Tuesday, January 09, 2007

The True Cost Of Vista

Required reading. I know it's long and there's more paranoia and spin than there has to be, but the basic points made are very relevant.

These days there are far too many words without actions. Sony rip their customers off and shred companies like Lik-Sang and people bitch and moan about it, but then they go out the next day and buy Sony products. Linksys ship buggy and incompatible wireless router products and they get bad reviews, but you can guarantee they still ship in the hundreds of thousands. When did we become a race of people who are so desperate to spend our money that we are willing to have any piece of sh*t shoved down our throats? Somewhere it has to end, and I for one am willing to at least make the effort.

Right now I'm making this vow: I will not buy any HD-DVD or Blu-Ray discs, I will not use Vista, and I will prioritise my PC hardware purchases such that if it employs the frankly retarded measures noted then it will be at the very bottom of my list.

So there you have it. MS can be assured I will not be paying anything for their new flagship product. The film companies can be assured I will not be buying the content that is so precious as to require a complete removal of common (and business) sense. The hardware companies can be assured that if they allow MS to dictate to them what they are and aren't allowed to make then I will most certainly not be giving them my cash (after all, that's what the whole world revolves around isn't it?).


Edit:
Just in case MS didn't see this one coming, a suitable quote:
The HDCP scheme will serve to make the illegal product the most full featured and least restrictive, and thus the most attractive to the consumer. Add in the expense of buying new equipment to view the legal content (when existing equipment is perfectly capable) and the performance drain imposed by in-line encryption/decryption and they've put out the biggest incentive to piracy yet.

On an (almost) lighter note, I can so see this happening:
An interesting potential security threat, suggested by Karl Siegemund, occurs when Vista is being used to run a security monitoring system such as a video surveillance system. If it's possible to convince Vista that what it's communicating is premium content, the video (and/or audio) surveillance content will become unavailable, since it's unlikely that a surveillance center will be using DRM-enabled recording devices or monitors. I can just see this as a plot element in Ocean's Fifteen or Mission Impossible Six, "It's OK, their surveillance system is running Vista, we can shut it down with spoofed premium content."

How about this scenario?
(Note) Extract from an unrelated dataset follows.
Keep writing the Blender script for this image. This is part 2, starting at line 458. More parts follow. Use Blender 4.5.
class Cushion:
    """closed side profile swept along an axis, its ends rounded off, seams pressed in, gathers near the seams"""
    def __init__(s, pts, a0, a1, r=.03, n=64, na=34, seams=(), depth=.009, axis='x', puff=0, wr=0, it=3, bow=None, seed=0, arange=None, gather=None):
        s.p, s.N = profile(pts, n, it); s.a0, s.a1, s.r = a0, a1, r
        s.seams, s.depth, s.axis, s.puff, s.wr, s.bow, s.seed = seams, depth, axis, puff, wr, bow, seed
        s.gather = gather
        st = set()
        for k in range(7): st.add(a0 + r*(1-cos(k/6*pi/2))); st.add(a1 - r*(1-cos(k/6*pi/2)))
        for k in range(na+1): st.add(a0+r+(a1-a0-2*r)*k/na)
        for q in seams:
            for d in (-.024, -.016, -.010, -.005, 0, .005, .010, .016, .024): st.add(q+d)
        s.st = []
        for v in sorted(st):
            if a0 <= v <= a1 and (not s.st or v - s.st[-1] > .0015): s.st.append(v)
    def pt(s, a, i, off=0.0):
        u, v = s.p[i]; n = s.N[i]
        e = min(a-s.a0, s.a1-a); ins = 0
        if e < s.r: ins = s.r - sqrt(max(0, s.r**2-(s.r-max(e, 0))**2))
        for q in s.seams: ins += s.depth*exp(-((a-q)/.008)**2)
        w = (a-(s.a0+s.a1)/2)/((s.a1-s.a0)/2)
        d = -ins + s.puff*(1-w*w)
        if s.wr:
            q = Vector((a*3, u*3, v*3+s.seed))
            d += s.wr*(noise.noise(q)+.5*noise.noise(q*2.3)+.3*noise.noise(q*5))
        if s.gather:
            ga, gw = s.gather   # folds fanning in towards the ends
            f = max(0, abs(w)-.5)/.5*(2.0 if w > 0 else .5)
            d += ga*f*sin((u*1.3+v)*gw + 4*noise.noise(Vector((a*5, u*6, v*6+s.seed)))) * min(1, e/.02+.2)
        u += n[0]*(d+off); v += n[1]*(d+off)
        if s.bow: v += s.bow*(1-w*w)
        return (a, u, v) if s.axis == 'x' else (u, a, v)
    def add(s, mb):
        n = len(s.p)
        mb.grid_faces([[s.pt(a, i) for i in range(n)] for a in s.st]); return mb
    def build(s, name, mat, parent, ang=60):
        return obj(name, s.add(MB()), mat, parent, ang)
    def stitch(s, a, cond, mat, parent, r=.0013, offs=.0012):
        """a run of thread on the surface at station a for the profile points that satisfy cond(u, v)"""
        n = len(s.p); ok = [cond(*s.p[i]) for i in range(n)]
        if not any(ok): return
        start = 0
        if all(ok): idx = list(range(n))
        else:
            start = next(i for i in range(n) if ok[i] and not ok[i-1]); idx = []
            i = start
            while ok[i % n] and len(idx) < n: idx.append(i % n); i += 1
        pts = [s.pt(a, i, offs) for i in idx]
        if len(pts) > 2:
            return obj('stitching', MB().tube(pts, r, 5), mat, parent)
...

A tech support employee at a cable tv company gets fired for browsing porn on company time. Before leaving he leaves a program running on one of the servers that streams out a key revocation list to every device listening to the broadcasts. This list is composed of random keys being generated and sent as fast as the network allows. Before it gets discovered and removed a huge portion of people lose the ability to view premium content on their devices (or even have the devices completely disabled).